As a public school district, it is FISD’s job to keep their students safe, the main reason why hats are not allowed is due to safety concerns. These concerns are rightfully placed when a school could easily have a safety issue due to the lack of identification of possible threats to students within a building. Hats prevent others from identifying whether or not the wearer of such attire is permitted to be on campus. 

“Sunglasses, caps, hats, raised hoods, and any other covering that can conceal the face from clear view is not permitted to be worn in the building,” says FISD

It’s not just schools that deny the hats in their buildings, common workplaces do too. In a workplace, as it is seen as unprofessional to wear a hat in the building, while they do want their workers to feel somewhat comfortable, wearing a hat is just too casual and you are unlikely to be taken seriously wearing a beanie or a baseball cap during a meeting or at your desk.

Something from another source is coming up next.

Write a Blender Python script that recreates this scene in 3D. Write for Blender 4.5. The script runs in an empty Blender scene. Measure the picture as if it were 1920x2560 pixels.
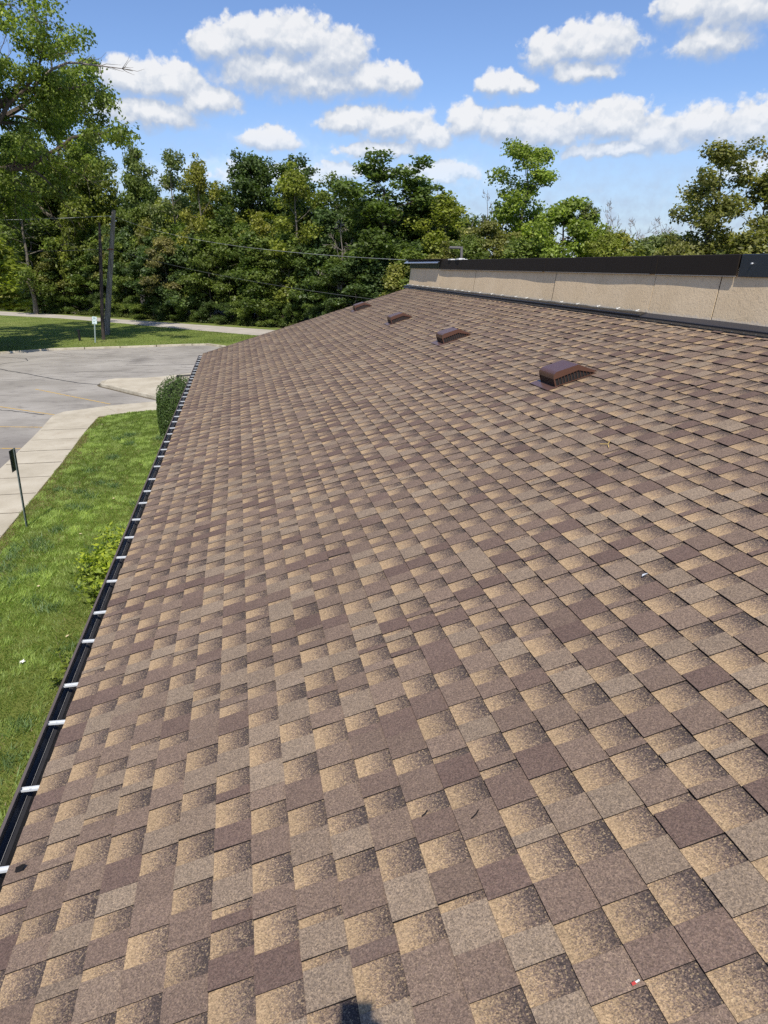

“Hats are not appropriate in the office,” says Susan Heathfield, Human Resources writer for The Balance Careers “Headcovers that are required for religious purposes or to honor cultural tradition are allowed.” 

Another reason one would believe hats do not belong in the building is due to their ability to become distractions. You’ll see a lot of teachers use this reason to explain why hats should stay off at school, and it makes sense because it’s true. Whether or not you notice or believe it, students have short attention spans and are easily distracted. Having a hat with some funky shape to it or some cool logo on it creates room for conversations, and while that can be a good thing outside of school, in the building it’s a nuisance for teachers and students trying to concentrate.

“…for one semester, the school allowed everyone to wear any kind of hat they wanted. ” says Gilbert Mark, an interviewee for the Washington Post  “But this was a disaster because boys would march into class with baseball caps facing front. Then they’d spend the entire class taking off the caps, putting them on backward, pulling the bills down over their foreheads, fiddling with the bills, fiddling with the clasps in the back, doing everything except what they should have been doing.” 

As a hat wearer myself I can say that hats are useful as a hiding mechanism for bad hair, a way to show your support to a company or a cause, or even just as an accessory, but there are a time and place for them and neither of which are in the school building. Hats in school are unsafe, unprofessional, and unsettling to the work/school environment no matter how you put it.

Instead, you can wait for a permitted hat day, or until after school when you’re out of the building to wear that cool hat you want to show off. And if your hair really looks that bad, take some time during the day to go to the bathroom and fix it.

In conclusion, at Frisco ISD, the safety of students and faculty, and the optimization of the learning/work environment comes first. The convenience of wearing a hat just because you feel like it really isn’t as important as it seems.